For my part, I thought the way Li Na played the final was a mirror of the way she played her semi final versus Caro….but just like the mirror everything appeared inverted.
She started off rip-roaring well and seemed to be up a set before my eyes had adjusted to the morning light (8am on a Sat morning…a little understanding, please) – not that different to the way she closed out Caro.
Kim, all the while, seemed thrown off, jittery, confused.
And then midway through the second set – just two or three games away from the biggest win of her life and actually making history – Li started to give way. Not all at once, but with subtlety, piece by piece, layer by layer, it all unravelled leaving a completely different flavour of match.

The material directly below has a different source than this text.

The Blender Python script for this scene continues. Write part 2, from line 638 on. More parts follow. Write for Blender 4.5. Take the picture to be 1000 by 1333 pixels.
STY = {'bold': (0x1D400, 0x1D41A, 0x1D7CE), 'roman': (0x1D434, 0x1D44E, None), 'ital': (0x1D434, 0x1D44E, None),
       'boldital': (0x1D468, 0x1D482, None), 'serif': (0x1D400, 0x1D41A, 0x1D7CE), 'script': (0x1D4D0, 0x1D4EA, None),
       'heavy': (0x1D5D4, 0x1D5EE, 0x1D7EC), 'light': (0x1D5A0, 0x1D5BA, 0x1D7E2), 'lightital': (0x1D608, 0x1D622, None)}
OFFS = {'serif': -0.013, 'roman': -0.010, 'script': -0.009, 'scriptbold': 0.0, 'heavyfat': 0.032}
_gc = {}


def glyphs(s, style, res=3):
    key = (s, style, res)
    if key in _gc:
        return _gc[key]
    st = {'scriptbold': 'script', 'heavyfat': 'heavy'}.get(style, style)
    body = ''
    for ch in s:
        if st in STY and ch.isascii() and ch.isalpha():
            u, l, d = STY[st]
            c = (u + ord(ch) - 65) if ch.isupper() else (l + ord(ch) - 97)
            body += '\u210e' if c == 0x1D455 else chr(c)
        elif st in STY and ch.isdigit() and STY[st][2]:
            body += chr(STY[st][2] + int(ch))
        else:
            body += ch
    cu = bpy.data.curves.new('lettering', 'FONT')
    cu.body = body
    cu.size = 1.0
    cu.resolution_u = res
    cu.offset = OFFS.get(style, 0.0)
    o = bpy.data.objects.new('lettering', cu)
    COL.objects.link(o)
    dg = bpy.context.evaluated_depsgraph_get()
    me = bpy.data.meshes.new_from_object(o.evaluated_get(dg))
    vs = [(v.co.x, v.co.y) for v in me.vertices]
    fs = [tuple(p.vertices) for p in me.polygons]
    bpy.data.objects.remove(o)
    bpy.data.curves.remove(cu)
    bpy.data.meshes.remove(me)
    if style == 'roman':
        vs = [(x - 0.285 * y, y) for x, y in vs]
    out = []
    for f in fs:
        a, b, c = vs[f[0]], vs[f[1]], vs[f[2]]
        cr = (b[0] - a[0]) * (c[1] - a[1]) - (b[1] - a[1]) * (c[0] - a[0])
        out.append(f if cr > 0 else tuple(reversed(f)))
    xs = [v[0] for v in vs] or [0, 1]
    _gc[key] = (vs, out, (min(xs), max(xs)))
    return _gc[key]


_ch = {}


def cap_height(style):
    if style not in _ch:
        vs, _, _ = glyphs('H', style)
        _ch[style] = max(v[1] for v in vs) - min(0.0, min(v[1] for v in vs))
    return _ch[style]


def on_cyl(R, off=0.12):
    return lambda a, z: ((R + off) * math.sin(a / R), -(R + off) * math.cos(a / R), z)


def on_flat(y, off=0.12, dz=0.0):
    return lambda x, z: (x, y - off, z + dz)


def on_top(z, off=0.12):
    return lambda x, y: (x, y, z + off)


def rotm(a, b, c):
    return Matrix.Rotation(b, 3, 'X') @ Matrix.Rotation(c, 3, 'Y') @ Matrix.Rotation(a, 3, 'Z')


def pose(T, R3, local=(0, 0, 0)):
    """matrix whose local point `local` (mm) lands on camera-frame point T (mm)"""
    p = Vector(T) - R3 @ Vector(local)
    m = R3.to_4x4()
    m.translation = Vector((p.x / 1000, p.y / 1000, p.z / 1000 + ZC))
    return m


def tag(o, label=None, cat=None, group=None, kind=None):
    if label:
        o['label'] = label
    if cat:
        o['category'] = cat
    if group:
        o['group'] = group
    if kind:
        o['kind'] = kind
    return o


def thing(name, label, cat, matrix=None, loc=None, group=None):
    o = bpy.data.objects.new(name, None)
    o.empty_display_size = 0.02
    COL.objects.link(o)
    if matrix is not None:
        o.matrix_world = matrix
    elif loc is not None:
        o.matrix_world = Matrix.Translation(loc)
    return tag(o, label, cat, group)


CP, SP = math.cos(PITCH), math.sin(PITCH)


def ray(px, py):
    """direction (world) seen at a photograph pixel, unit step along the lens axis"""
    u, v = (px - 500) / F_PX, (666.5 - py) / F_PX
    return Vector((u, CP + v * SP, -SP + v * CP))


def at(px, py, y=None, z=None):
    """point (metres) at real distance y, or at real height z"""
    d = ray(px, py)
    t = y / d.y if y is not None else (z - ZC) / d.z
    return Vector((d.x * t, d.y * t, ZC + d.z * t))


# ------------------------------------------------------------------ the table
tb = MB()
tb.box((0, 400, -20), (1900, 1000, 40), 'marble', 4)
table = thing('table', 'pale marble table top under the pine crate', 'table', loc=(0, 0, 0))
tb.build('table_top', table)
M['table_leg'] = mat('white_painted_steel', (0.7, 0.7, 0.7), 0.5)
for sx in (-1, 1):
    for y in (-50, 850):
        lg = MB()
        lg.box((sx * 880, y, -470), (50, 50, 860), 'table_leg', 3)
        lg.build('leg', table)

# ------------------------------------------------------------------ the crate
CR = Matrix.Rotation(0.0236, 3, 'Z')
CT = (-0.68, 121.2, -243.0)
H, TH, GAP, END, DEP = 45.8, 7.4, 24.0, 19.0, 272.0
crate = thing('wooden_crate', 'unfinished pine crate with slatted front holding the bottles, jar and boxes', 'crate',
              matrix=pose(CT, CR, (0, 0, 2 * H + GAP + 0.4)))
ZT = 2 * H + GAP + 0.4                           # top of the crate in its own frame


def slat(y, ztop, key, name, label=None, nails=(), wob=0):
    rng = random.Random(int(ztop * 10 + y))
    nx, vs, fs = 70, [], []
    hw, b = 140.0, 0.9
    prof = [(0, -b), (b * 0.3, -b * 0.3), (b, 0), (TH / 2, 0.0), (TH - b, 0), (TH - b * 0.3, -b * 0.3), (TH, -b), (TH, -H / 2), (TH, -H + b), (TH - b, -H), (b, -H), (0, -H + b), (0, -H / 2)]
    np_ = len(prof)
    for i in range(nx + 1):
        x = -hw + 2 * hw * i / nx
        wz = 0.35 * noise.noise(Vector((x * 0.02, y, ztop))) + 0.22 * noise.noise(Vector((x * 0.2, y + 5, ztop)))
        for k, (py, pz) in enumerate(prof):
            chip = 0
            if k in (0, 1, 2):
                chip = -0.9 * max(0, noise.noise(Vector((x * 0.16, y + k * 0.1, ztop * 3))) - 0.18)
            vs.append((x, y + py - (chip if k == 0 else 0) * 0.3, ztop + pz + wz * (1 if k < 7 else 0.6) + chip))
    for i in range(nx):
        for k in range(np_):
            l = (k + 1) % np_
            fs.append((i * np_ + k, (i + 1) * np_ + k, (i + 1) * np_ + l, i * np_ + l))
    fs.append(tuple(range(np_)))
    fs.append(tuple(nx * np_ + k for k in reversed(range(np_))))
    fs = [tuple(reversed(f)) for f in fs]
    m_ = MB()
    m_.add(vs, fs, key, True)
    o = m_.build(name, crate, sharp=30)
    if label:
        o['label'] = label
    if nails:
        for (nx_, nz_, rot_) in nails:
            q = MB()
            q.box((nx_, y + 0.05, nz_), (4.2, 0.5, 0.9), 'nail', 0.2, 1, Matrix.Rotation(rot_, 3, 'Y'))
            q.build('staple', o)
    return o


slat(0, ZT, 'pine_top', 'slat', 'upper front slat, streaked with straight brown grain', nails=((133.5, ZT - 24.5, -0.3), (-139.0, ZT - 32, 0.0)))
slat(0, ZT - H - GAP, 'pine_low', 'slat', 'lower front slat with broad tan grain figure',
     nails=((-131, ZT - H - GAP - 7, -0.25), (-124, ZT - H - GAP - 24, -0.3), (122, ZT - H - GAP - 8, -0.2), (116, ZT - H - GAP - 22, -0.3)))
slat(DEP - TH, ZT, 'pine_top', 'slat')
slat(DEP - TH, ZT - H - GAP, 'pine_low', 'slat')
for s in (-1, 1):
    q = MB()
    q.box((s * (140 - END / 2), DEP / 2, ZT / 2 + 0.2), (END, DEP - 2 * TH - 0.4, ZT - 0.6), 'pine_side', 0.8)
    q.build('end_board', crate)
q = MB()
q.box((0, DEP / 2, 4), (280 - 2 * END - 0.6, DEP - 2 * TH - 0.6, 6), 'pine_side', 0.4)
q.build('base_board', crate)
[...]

Most of the dysfunction began with her volleying – or to be clear her drive-volleying.
To be fair, I actually think Li volleys, not completely adeptly, but well enough. And she’s at her best when she doesn’t think. She said so herself. That probably flies in the face of convention – but it seems to work for her.
Which makes it all the more surprising, that she seemed almost to be overthinking some of those drive-volleys: it got to the point where you’d find yourself pleading for her to put away a conventional volley badly, rather than her preferred drive-volley right back in the path of Kim who didn’t need a second invite.
No secret it’s not the result I was looking for (certainly not the bigger story), but is on some level at least, the right result.
Kim came into the event being touted the favourite (rightly). And once it all began, was, like Djokovic, the best player in the draw.
Within minutes of her win, there was talk of her already being halfway to a Rafa-Slam (far be it for them to be dissuaded by inconvenient facts like that not actually having happened yet) – talk which I’m finding all rather difficult.
Leaving aside the fact that neither of the Williamses are done just yet, for all her gifts, Kim is still prone to inexplicable episodes of jitteriness – it was there in a lesser form this fortnight with seemingly spontaneous mini-streaks of double faults and UFEs. Not all that sure that translates to winning 7 out of 7 matches on either grass or clay – not her most effective surfaces as the best of times.
Earlier in the week, she signalled this might be her last full year on tour: that doesn’t give her many more chances.
For now however, she’s rightfully (Serena’s injury not withstanding) considered the best player on the planet and will, in all likelihood, capture the #1 ranking at some point this year.
Something tells me that might be enough for her.